New ABA Chairman, Simmons, Has Credit Unions Centered In His Sights

Harris Simmons has taken over as the American Bankers Association's chairman-less than a month after new mortgage data led to a rash of headlines about lender discrimination.

Yet the president and CEO of the $33-billion Zions Bancorp is unfazed, mostly, he said, because of his unwavering faith in the integrity of the industry.

"I come here not as an ABA apologist, I come here as a banker," Simmons said in a recent interview. "I got into this business because my dad was" a banker, he said. "I remember very clearly, I asked him what he liked about his job and he said, 'It's an opportunity to help people.'"

He admits that sounds trite, but his respect for the business is evident.

"There are misconceptions about bankers because the nature of our business is you have to say no a lot," he said. "But I think that this is an industry with enormous capacity to help."

Simmons, 51, got involved with the ABA ears ago and was elected to its board in 2001. Onetime ABA chairman Aubrey Patterson recruited him for the leadership ladder that leads to the top job at the Washington-based trade group.

Patterson, the chairman and CEO of BancorpSouth in Tupelo, Miss., said, "You could just see in Simmons the genuineness of his concern for his community and his customers. He has a strategic sense of where this business is going and where it needs to go."

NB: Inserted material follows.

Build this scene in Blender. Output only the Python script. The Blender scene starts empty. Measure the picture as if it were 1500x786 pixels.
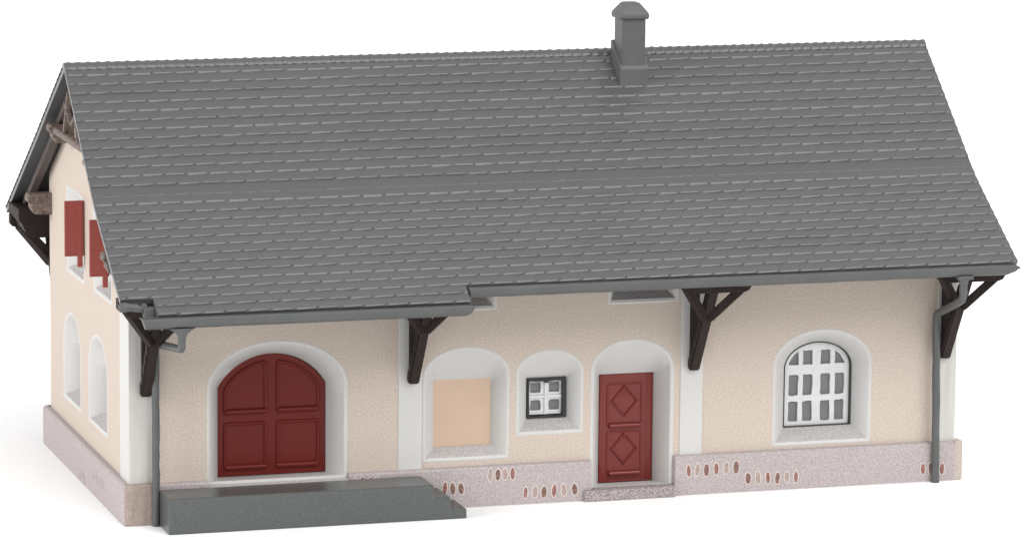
import bpy, bmesh, math, random
from mathutils import Vector, Matrix
from mathutils.geometry import delaunay_2d_cdt
random.seed(7)
SC = bpy.context.scene
COL = SC.collection

# ------------------------------------------------------------------ dimensions (1 unit = 1 cm of the model)
L, D = 12.03, 5.57                      # wall box
RY, RZ = 2.51, 6.015                    # ridge
PROF = [(RY, RZ), (0.62, 4.475), (0.425, 4.325), (0.22, 4.19), (-1.206, 3.325)]        # front slope, ridge to eave
PROFB = [(RY, RZ), (3.57, 5.375), (4.62, 4.735), (5.60, 4.165), (7.05, 3.315)]            # rear slope
RX0, RX1 = -0.37, 12.43
THICK = 0.085

# ------------------------------------------------------------------ materials
def mat(name, col, rough=0.5, spec=0.5, grain=None, bump=None, streak=None, mottle=None):
    """grain=(scale, dark colour, light colour), bump=(scale, strength, distance), streak: long soft vertical stains"""
    m = bpy.data.materials.new(name); m.use_nodes = True
    nt = m.node_tree; n = nt.nodes; lk = nt.links
    b = n['Principled BSDF']
    b.inputs['Base Color'].default_value = (*col, 1)
    b.inputs['Roughness'].default_value = rough
    b.inputs['Specular IOR Level'].default_value = spec
    tc = n.new('ShaderNodeTexCoord')
    cur = None
    if grain:
        t = n.new('ShaderNodeTexNoise'); t.inputs['Scale'].default_value = grain[0]
        t.inputs['Detail'].default_value = 2.0; t.inputs['Roughness'].default_value = 0.6
        lk.new(tc.outputs['Object'], t.inputs['Vector'])
        r = n.new('ShaderNodeValToRGB')
        r.color_ramp.elements[0].position = 0.36; r.color_ramp.elements[0].color = (*grain[1], 1)
        r.color_ramp.elements[1].position = 0.64; r.color_ramp.elements[1].color = (*grain[2], 1)
        lk.new(t.outputs['Fac'], r.inputs['Fac']); cur = r.outputs['Color']
    for spec_ in (mottle, streak):
        if not spec_: continue
        t = n.new('ShaderNodeTexNoise'); t.inputs['Detail'].default_value = 4.0
        mp = n.new('ShaderNodeMapping'); mp.inputs['Scale'].default_value = spec_[0]
        lk.new(tc.outputs['Object'], mp.inputs['Vector']); lk.new(mp.outputs['Vector'], t.inputs['Vector'])
        t.inputs['Scale'].default_value = 1.0
        r = n.new('ShaderNodeMapRange'); r.inputs['From Min'].default_value = 0.45; r.inputs['From Max'].default_value = 0.72
        r.inputs['To Max'].default_value = spec_[2]
        lk.new(t.outputs['Fac'], r.inputs['Value'])
        mx = n.new('ShaderNodeMix'); mx.data_type = 'RGBA'
        lk.new(r.outputs['Result'], mx.inputs['Factor'])
        if cur: lk.new(cur, mx.inputs['A'])
        else: mx.inputs['A'].default_value = (*col, 1)
        mx.inputs['B'].default_value = (*spec_[1], 1)
        cur = mx.outputs['Result']
    if cur: lk.new(cur, b.inputs['Base Color'])
    if bump:
        t = n.new('ShaderNodeTexNoise'); t.inputs['Scale'].default_value = 1.0
        t.inputs['Detail'].default_value = 3.0
        mp = n.new('ShaderNodeMapping')
        sc = bump[0] if isinstance(bump[0], tuple) else (bump[0],)*3
        mp.inputs['Scale'].default_value = sc
        lk.new(tc.outputs['Object'], mp.inputs['Vector']); lk.new(mp.outputs['Vector'], t.inputs['Vector'])
        bp = n.new('ShaderNodeBump'); bp.inputs['Strength'].default_value = bump[1]; bp.inputs['Distance'].default_value = bump[2]
        lk.new(t.outputs['Fac'], bp.inputs['Height']); lk.new(bp.outputs['Normal'], b.inputs['Normal'])
    return m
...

The ABA job is a large commitment of time for a bank CEO-particularly one with four children under the age of 8-but Simmons said members of the industry ought to play a part in forming public policy. "It's important that bankers of all different stripes and all different sizes be involved in shaping legislation and regulation and policies that affect this industry," he said. "I've always felt that, and this is certainly an opportunity to be very involved in it. It was an honor to be asked."

As Simmons sees it, the ABA's mission is to "try to find common ground, to find policy that works out issues between factions between the industry."

No Pushover

None of this should suggest the new chairman, who succeeds Betsy Duke of Wachovia Bank in Virginia Beach, is a pushover.

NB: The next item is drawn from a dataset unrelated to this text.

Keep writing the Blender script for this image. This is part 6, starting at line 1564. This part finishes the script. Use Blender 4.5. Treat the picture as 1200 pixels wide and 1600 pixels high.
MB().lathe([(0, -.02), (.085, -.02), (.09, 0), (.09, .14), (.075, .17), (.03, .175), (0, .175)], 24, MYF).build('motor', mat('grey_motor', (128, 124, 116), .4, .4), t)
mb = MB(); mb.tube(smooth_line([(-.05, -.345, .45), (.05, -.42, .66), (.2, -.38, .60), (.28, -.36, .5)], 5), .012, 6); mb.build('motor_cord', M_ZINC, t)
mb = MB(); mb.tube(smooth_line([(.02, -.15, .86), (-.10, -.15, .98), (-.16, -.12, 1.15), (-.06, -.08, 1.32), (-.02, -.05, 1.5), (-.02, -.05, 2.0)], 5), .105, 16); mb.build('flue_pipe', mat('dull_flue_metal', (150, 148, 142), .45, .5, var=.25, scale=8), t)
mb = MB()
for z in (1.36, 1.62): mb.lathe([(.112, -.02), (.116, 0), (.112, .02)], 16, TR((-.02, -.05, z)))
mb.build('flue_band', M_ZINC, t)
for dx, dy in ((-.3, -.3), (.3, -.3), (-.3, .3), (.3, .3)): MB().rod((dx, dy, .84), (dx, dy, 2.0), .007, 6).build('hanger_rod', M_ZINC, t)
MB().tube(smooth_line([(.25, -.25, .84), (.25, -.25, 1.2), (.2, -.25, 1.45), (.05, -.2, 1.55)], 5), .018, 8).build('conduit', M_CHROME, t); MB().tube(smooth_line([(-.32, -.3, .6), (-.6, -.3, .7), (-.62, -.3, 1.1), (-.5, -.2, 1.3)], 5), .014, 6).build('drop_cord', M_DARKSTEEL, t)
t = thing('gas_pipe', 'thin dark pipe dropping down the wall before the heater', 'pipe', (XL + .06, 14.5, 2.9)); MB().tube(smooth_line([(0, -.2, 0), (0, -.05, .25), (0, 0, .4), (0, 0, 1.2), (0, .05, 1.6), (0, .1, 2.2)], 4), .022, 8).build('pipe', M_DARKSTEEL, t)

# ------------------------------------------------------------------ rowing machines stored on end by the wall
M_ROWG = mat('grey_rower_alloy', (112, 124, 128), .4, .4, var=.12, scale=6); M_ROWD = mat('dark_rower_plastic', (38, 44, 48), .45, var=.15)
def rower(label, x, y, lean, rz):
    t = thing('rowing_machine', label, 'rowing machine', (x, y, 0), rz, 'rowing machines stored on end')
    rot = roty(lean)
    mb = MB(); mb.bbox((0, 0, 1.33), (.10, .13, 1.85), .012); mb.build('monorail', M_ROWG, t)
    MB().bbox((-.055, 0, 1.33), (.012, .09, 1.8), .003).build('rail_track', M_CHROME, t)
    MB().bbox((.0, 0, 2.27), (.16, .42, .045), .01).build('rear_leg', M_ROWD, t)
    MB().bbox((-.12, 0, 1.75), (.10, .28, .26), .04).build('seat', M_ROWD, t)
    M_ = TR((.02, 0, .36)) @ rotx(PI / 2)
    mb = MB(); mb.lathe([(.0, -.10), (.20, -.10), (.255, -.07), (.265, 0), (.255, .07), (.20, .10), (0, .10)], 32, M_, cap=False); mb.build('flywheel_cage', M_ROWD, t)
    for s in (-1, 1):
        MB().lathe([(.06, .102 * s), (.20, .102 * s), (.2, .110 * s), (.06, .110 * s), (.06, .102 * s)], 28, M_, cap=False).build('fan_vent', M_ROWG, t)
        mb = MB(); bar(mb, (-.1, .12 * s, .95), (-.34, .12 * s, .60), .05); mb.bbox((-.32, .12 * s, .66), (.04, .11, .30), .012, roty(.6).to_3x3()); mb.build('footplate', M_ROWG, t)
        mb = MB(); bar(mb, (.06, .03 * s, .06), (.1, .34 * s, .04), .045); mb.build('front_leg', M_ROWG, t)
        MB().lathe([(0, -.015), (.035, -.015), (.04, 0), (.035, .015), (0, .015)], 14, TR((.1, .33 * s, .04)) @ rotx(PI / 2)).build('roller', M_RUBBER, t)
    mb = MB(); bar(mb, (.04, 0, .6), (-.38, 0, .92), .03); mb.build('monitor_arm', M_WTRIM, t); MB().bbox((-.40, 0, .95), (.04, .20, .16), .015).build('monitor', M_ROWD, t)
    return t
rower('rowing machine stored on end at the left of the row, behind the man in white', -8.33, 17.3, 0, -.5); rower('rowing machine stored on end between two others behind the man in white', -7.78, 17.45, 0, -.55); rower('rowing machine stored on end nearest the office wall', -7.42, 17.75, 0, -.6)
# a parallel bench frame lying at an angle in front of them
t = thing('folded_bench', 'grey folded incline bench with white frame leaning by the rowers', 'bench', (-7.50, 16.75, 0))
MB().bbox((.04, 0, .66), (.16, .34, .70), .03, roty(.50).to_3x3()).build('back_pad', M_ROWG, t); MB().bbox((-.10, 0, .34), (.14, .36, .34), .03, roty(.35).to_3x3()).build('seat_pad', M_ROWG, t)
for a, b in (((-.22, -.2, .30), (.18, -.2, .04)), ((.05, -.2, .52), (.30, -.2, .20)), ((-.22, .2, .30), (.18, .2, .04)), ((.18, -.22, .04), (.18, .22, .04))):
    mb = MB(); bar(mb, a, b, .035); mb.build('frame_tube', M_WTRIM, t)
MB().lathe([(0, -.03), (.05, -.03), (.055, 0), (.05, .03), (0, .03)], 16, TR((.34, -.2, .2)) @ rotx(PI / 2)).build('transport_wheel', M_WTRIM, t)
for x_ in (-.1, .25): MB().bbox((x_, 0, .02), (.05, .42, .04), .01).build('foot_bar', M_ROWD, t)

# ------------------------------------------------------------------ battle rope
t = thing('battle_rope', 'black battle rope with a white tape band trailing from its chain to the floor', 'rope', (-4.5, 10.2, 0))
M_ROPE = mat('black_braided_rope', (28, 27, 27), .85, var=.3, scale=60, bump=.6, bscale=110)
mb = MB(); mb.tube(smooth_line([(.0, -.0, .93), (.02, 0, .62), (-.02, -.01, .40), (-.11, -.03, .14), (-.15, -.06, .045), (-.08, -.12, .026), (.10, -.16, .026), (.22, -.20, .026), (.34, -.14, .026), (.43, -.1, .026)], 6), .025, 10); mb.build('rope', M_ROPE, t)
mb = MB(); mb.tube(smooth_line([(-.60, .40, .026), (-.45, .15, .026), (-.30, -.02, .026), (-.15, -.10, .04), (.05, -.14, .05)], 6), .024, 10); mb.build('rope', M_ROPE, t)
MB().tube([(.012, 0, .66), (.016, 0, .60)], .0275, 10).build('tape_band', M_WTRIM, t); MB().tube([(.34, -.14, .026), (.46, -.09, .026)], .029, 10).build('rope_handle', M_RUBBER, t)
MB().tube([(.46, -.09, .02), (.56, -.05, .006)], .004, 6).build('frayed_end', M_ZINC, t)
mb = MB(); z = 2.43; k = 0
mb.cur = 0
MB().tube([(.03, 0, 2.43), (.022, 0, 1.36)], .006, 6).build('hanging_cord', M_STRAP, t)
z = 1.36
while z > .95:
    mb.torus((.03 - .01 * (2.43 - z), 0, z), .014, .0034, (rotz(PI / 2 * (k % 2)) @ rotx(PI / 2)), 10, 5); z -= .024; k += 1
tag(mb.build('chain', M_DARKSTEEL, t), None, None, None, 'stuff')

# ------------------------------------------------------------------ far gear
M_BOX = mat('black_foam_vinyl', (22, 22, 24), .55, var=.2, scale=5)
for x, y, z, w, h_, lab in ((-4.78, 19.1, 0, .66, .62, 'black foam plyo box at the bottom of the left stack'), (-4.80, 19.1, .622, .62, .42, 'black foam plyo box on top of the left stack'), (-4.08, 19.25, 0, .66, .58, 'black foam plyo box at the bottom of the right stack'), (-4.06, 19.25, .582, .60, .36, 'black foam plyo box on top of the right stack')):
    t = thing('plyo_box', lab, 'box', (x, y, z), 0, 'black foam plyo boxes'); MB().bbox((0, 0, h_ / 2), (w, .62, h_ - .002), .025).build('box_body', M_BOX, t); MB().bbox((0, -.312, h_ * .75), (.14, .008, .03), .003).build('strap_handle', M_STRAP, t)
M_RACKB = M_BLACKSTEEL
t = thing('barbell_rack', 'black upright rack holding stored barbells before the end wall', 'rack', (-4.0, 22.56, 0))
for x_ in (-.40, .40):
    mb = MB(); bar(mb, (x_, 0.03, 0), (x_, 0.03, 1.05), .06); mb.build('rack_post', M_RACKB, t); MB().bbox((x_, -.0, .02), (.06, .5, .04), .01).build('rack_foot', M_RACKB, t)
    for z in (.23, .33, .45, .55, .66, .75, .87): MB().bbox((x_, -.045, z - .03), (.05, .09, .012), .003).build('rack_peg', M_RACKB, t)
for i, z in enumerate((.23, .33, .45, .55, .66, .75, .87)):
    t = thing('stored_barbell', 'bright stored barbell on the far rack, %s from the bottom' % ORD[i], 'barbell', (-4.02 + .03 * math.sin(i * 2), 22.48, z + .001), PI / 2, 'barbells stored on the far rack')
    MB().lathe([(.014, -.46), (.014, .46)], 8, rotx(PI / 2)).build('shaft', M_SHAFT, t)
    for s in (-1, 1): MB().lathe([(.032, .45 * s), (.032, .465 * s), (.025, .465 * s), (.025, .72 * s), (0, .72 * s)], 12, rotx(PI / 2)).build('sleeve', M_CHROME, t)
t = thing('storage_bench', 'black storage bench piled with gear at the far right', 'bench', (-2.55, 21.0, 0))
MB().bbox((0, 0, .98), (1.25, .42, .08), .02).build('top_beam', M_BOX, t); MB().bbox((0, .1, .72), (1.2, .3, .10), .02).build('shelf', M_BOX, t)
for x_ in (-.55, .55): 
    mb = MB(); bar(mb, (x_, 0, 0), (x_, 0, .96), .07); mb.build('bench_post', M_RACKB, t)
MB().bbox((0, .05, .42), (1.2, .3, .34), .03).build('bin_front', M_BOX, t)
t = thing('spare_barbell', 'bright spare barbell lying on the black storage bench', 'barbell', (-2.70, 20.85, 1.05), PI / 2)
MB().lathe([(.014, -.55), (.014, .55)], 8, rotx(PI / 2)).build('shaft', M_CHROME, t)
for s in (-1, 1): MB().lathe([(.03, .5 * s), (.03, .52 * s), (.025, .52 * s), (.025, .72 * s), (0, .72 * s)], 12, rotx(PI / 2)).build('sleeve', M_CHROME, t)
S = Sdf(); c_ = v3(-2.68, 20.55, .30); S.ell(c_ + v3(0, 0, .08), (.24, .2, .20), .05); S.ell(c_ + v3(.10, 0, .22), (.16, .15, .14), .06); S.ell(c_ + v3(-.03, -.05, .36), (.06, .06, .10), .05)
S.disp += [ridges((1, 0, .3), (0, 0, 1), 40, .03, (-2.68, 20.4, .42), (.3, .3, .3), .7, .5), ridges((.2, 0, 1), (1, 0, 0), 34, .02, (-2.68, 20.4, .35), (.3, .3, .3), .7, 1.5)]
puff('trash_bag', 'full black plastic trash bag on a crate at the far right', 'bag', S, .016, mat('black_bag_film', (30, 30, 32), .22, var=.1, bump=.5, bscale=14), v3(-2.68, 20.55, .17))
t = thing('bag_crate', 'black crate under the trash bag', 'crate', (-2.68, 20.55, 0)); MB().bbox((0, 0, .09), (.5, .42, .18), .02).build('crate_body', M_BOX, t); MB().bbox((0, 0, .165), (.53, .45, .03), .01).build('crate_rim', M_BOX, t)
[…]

Asked about the mortgage lending racial disparity recently disclosed in a Federal Reserve Board report, Simmons said bias was not the cause. "You can't take one measure of the outcome and say it's discrimination," hew said. "We get paid to evaluate risk."

Then he questioned the motivation of groups that use HMDA data to malign bankers.

"I think that some of the organizations that challenge the banks have agendas of their own; it's not like they don't have their own goals," he said. One of those goals: "Separating banks from their money."

Simmons said regulators should investigate lenders with suspicious data under the Home Mortgage Disclosure Act, and be trusted to crack down on banks that are overcharging minorities. He plans to use his position as a member of the Financial Services Roundtable to persuade larger banks to join the industry's ongoing fight against credit unions.

"I have opportunities to talk to bankers in larger institutions," he said. "The credit union issue affects banks of all sizes. It's a retail banking issue, and some of the largest institutions in the country derive a great deal of their income from retail banking."

Simmons also hopes to enlist the help of bank employees and shareholders to counter credit unions' grassroots operation.

"At the end of the day, I feel very strongly that we're on the right side of the fence in terms of public policy," he said. The ABA wants to make enough noise that lawmakers understand "the best thing to do is to take these large, very bank-like credit unions, particularly those that have community rules of membership...and recognize them for what they are, which is de facto savings banks. And they ought to have that charter removed."

He said Utah's largest credit union, the $3 billion-asset America First in Ogden, "has an advertising budget that as far as I can tell this year surpasses ours. They're very much a part of the retail landscape. And that's become an issue for us."